Jsut to clarify....The plan is to hold on to the two. I'm up and down to Dublin most weekends doing work on the house. Its almost like a holiday home if it can be regarded as that.

So if I buy a house in Cork under €254k I pay 4% stamp duty as an investor and the house in Dublin remains as is and there is no case for claw back of stamp duty??

And by keeping the house in Dublin I am not liable for capital gains tax??
 
you are right on the stamp duty thing

if you own 2 houses then you need to decide which is your principal residence... when you sell the other one you will be liable for cat (ie ppr is dublin, sell in cork pay cat)
 
Thanks. It's not as ominous as I had thought.......I suppose the hard part is getting the approval of the bank manager!!
 
brian-f said:
you are right on the stamp duty thing

if you own 2 houses then you need to decide which is your principal residence... when you sell the other one you will be liable for cat (ie ppr is dublin, sell in cork pay cat)

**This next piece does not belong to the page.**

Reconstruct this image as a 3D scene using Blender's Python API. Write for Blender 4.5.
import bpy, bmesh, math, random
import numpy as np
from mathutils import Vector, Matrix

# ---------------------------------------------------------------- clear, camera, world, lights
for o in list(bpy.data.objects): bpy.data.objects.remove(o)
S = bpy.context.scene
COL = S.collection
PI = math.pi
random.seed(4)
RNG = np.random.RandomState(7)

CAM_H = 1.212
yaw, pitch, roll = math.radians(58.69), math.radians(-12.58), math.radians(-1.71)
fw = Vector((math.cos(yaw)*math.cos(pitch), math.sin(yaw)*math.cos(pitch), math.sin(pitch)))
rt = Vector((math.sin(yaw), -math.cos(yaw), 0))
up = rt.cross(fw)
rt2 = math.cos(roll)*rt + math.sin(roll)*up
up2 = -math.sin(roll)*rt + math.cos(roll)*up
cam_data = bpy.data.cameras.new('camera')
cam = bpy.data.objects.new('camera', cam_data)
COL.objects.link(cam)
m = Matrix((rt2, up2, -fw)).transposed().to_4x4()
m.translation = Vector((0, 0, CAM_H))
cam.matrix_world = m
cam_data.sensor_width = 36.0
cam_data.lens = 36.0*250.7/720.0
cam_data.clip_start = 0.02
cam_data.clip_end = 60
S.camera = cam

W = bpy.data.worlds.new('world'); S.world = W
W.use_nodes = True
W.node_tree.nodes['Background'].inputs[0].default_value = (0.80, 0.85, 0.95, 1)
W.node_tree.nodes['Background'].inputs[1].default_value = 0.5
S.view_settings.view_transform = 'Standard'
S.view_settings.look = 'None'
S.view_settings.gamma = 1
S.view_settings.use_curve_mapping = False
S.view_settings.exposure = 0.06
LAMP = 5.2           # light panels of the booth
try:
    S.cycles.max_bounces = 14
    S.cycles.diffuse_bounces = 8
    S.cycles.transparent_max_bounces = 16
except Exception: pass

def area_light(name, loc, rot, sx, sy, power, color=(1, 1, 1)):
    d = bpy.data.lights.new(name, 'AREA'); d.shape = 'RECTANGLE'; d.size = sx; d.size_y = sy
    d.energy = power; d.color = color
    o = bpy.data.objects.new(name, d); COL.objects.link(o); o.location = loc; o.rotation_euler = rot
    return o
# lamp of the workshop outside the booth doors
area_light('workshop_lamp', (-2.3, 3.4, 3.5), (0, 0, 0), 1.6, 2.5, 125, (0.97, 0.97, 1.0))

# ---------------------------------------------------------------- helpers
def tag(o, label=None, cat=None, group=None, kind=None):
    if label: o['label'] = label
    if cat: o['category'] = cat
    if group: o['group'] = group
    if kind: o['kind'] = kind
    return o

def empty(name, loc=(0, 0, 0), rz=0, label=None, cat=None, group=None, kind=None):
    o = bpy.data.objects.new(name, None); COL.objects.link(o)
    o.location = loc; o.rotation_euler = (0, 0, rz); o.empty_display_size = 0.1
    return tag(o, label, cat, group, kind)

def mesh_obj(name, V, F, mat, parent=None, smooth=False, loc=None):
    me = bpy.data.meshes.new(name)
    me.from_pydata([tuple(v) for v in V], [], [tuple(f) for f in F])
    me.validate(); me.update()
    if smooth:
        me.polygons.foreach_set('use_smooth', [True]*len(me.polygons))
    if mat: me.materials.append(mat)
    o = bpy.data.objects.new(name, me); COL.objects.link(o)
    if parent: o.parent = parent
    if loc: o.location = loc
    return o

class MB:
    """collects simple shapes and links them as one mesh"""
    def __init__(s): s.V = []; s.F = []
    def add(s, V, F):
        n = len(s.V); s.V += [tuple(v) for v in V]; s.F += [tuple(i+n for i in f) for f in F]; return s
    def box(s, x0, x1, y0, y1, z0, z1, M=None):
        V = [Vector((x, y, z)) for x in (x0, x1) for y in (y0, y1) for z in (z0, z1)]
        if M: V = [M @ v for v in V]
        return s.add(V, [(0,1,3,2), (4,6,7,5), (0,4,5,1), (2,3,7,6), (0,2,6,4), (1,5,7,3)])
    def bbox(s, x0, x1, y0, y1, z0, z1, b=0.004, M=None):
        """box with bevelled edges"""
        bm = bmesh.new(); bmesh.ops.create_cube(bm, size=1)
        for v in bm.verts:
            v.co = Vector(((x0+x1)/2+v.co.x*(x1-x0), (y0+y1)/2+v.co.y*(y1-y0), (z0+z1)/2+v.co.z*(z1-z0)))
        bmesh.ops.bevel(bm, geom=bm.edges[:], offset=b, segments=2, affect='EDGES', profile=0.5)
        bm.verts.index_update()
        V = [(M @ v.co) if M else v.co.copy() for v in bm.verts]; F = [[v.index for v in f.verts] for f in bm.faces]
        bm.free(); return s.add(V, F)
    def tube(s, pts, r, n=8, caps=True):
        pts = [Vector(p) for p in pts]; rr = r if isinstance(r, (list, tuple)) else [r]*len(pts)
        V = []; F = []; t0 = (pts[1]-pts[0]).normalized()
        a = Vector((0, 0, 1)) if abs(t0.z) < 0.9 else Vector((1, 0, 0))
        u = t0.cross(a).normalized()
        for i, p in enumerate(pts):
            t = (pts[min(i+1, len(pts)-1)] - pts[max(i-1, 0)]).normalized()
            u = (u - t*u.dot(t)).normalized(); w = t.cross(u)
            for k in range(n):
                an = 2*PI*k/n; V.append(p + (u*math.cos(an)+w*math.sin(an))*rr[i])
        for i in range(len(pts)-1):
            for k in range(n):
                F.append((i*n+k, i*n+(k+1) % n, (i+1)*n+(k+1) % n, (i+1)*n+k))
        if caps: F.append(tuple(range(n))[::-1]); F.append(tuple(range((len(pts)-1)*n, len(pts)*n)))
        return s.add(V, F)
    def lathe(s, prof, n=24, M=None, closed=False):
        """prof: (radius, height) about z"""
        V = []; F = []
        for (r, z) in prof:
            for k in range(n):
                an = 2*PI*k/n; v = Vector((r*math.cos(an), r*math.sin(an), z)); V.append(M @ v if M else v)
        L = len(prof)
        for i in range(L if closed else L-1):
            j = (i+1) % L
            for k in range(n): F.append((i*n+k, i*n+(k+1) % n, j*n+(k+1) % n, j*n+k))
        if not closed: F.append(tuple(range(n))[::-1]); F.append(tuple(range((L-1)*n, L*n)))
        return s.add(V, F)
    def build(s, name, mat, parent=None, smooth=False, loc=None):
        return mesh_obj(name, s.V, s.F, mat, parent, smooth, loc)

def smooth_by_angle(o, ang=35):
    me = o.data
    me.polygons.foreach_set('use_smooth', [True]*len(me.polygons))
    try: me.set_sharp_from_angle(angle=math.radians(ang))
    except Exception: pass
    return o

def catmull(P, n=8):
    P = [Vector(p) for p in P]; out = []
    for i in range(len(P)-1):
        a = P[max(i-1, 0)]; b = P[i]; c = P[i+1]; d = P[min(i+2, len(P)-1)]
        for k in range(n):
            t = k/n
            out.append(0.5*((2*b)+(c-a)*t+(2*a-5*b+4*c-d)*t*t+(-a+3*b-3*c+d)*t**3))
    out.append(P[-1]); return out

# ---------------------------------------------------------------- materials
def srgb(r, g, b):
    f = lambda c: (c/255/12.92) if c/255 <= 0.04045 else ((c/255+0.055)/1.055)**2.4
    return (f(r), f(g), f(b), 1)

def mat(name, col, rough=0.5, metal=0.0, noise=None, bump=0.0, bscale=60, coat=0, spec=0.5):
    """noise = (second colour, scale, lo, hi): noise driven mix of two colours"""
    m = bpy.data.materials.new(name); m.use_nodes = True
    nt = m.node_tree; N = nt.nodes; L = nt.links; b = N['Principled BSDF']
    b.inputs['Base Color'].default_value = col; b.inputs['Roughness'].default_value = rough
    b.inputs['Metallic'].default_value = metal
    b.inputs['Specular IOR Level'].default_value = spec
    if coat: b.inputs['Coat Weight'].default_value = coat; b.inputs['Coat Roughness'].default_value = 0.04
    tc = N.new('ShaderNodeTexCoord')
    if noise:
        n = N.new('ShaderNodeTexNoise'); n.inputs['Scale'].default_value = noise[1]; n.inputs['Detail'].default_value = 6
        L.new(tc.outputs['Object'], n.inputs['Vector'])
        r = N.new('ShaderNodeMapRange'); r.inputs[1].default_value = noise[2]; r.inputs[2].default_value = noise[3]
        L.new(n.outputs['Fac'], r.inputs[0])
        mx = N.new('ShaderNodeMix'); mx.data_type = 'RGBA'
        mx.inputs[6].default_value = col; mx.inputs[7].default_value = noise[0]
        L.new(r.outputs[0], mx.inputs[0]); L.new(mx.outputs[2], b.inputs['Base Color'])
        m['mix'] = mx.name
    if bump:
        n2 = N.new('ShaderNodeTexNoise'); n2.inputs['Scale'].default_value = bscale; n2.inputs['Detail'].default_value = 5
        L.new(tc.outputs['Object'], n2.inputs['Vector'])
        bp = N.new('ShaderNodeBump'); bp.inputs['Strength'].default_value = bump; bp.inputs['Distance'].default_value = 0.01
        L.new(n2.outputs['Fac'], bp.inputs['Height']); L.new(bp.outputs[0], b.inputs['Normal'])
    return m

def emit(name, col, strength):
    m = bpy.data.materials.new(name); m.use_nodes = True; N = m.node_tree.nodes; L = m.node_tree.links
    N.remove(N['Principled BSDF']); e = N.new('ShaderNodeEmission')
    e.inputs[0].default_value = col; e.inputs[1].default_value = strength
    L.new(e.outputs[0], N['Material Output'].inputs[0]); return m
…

I don't think you can decide which is your PPR ,it will be the one you live in. Are you going to live in the one in Cork or is it just an investment?

If you are only spending weekends in the Dublin but weekdays in the Cork one I think the revenue would probably regard the Cork one as your PPR.

If you live weekends in Dublin, rent in Cork yourself and rent out the new property in Cork they might consider the Dublin one to be your PPR.

P.S. The tax you will have to pay when you sell the one that is not your PPR is CGT not CAT (which is a completely different tax on gifts/inheritances)
 
I work in Cork now so it would be a case of living in the house in Cork during the week and in Dublin at the weekends, so the deciding of the ppr would be a big factor as I would have saved over €11,000 on the house in Dublin as a first time buyer, which I'm sure the Revenue would coming looking for.
With the size and type of property I would be looking at in Cork, stamp duty would not be as big an issue.
It just seems a bit mad that I'd be able to buy another property in Cork but not live in it and rent elsewhere......until my 5years are up I take it. I would prefer to think that my money was benefiting me rather than paying someone elses mortgage while I'm living down here!
 
BTW if you do chose to live in the house in Cork as your PPR you will not be treated as an investor, you will be an owner occupier. For second hand houses you would still have some stamp duty to pay as you are no longer a FTB but if it was a new house under 125sqm you should not have to pay stamp duty.